Le Deutschland AG est un réseau complexe de participations croisées entre grandes entreprises industrielles ou financières en Allemagne. Informel, ce réseau a été pendant les années 90 mis en veille car il n'était plus utile à l'économie allemande. Il permettait, depuis la fin de la deuxième guerre mondiale, de protéger les entreprises vulnérables face aux attaques du marché, aux risques de faillite ou aux tentatives hostiles de rachat. Une sorte d'entraide informelle entre géants. Deutsche Bank était au coeur de ce réseau. Elle a notamment possédé 28% du constructeur automobile Daimler-Benz, 25% du distributeur Karstadt, 100% du sidérurgiste Klöckner et 23% du producteur de sucre Südzucker, pedant qu'ils étaient en crise. Deutsche Bank s'est ensuite éloignée au cours des années 2000 de ce rôle de soutien à l'industrie allemande au profit d'activités plus spéculatives pour certains, alors que d'autres estiment que cet éloignement est mutuel et semble être causé par une période de longue croissance en Allemagne, qui sortait d'une crise de chômage durant les années 80.
Le réveil de Deutschland AG
Selon l'agence Reuters, de grandes entreprises allemandes ont discuté entre elles, dans le cadre de cette alliance informelle, de la possibilité de prendre une participation symbolique dans Deutsche Bank pour l'aider à surmonter ses difficultés actuelles. Reuters dit rapporter les propos d'un dirigeant de l'une de ces sociétés.
Réseau Deutschland AG. Source : mpfifg.de. En jaune, les relations entre entreprises financières. En orange, entre entreprise financières et industrielles. En rouge, entre entreprises industrielles.
Ces discussions impliquent une poignée d'entreprises de premier plan et portent sur la conclusion d'une alliance de circonstance pour acheter une participation relativement faible dans Deutsche Bank, mais suffisante pour aider la banque à convaincre d'autres investisseurs, a dit ce dirigeant d'une "des principales entreprises cotées sur l'indice Dax à la Bourse de Francfort" annonce l'agence. "Il y a eu des échanges et des discussions à ce sujet", a dit ce patron. Le journal Handelsblatt rapporte pour sa part la même information et évoque même l'injection de 5 milliards d'euros dans le capital de la banque. Deutsche Bank a refusé de s'exprimer sur ce point.

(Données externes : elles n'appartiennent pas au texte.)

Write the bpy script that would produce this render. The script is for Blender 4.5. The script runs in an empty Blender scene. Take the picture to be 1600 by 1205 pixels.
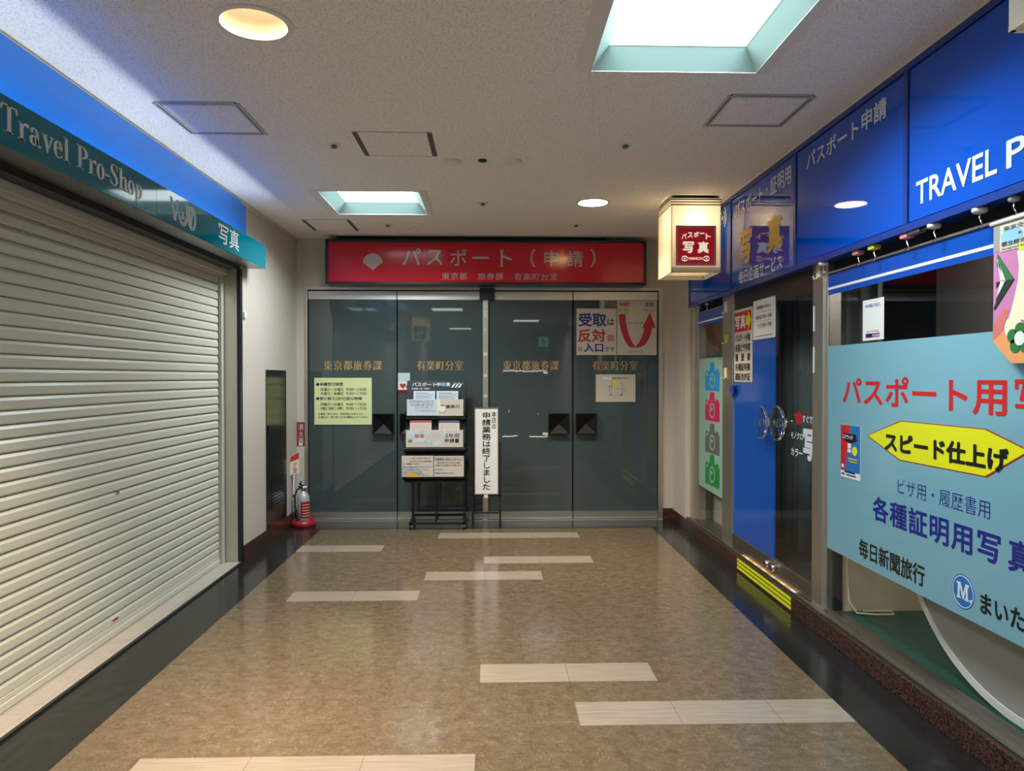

Une telle initiative représenterait une inversion des rôles par rapport à l'époque du miracle économique allemand, de l'après-guerre jusqu'aux années 1990, quand Deutsche Bank possédait des pans de l'industrie allemande et venait en aide aux entreprises en difficulté. La reine de "Deutschland AG" serait donc sauvée par ses petits ? Pour beaucoup d'observateurs allemands, ce ne serait que renvoyer l'ascenseur.